ROANOKE TIMES

                         Roanoke Times
                 Copyright (c) 1995, Landmark Communications, Inc.

DATE: SUNDAY, February 21, 1993                   TAG: 9302210245
SECTION: VIRGINIA                    PAGE: C4   EDITION: METRO 
SOURCE: DIANE SIMPSON STAFF WRITER
DATELINE:                                 LENGTH: Medium


SUPERMARKET DRIVE FOR FOOD BANKS BEGINS

The Federation of Virginia's Food Banks is sponsoring the first statewide food drive, Check Out Hunger, to begin Monday at local supermarkets.

Eight major retailers with over 300 stores, including Harris Teeter Supermarkets Inc., Kroger Co., IGA, Winn-Dixie Delicatessen and Lowe's, will take part in the first joint effort by Virginia supermarket chains.

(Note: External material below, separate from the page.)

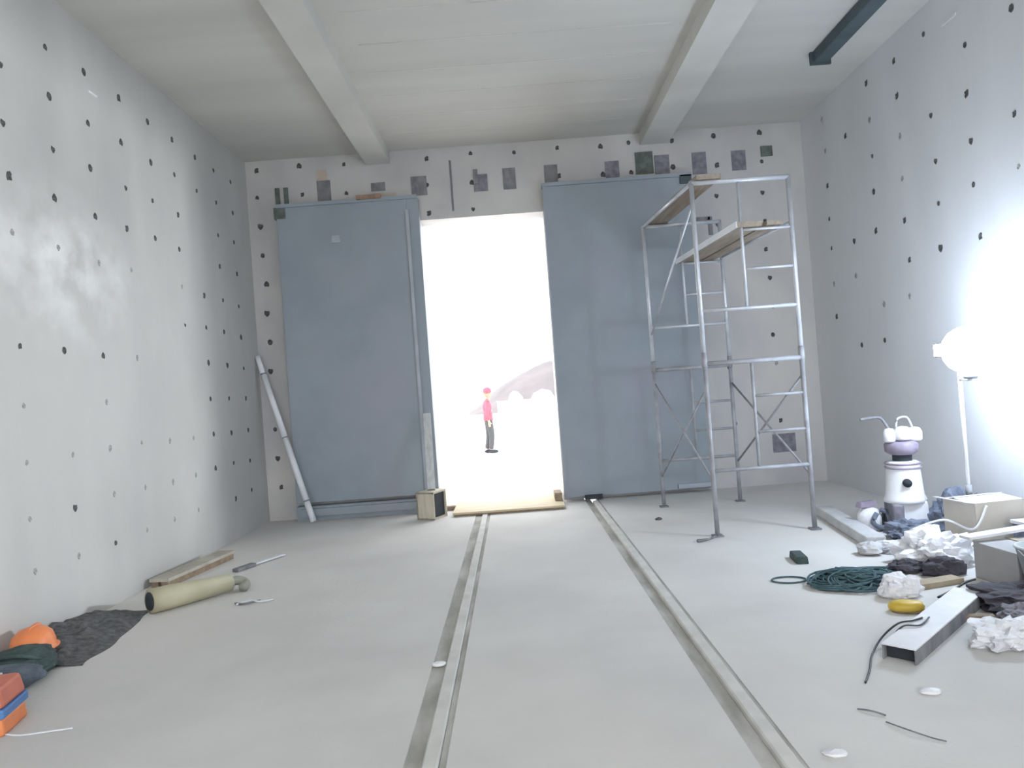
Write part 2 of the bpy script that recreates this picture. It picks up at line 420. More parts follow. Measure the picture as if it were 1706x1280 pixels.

"We feel and know that there is a great need out there," said Harris Teeter Co-Manager Tom Webster. "We want our shoppers to please give all that they can to help offset hunger in our neighborhood."

Kroger has been an active participant in food bank programs since 1984, said Leonard Terranova, mid-Atlantic merchandising vice president for 113 Kroger stores. Thirty-four Kroger stores throughout Virginia will participate.

Virginia's Food Banks got the idea for Check Out Hunger from a program that debuted about two years ago in New Jersey and another held in New York last year.

Shoppers at Check Out Hunger stores will find displays in the checkout aisles with tear-off, bar-coded coupons. For every coupon handed to the cashier, a dollar will be added to the customer's grocery bill. But for the Check Out Hunger program, one dollar spent "will purchase up to $15 in food banking," said Pam Irvine, Southwestern Virginia director of the Second Harvest Food Bank.

Second Harvest Food Bank in Roanoke, part of the Total Action Against Poverty agency, serves 25 counties and 15 cities in Southwest Virginia and distributed about 1.5 million meals and over 300 million pounds of free food last year to needy area families.

About "43 percent live at or below 80 percent of the median income in Southwestern Virginia," Irvine said. "Fourteen percent of the elderly in Roanoke City live the below-the-poverty level."

The Federation of Virginia Food Banks hopes to raise over $200,000 in the drive that ends April 3. Virginia's Food Banks and 2,465 charitable organizations provide free food for the needy.